> _Stated goal_: Among the lines below, count those with "runs". Give the total alone.

> _Recorded data_:
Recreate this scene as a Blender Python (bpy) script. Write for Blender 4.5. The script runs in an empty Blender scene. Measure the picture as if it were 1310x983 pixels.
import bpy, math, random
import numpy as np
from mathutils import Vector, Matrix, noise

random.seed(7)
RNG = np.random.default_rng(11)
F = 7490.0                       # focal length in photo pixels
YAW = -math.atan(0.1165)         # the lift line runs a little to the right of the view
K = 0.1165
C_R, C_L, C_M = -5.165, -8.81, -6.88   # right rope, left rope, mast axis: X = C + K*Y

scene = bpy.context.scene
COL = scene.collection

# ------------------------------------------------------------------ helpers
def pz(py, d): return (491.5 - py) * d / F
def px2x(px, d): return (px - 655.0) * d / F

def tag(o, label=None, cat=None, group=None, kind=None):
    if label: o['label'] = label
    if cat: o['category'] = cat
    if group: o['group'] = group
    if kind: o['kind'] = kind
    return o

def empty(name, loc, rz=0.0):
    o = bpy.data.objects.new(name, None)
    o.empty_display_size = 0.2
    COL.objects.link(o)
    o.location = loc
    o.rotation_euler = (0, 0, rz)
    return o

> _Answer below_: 2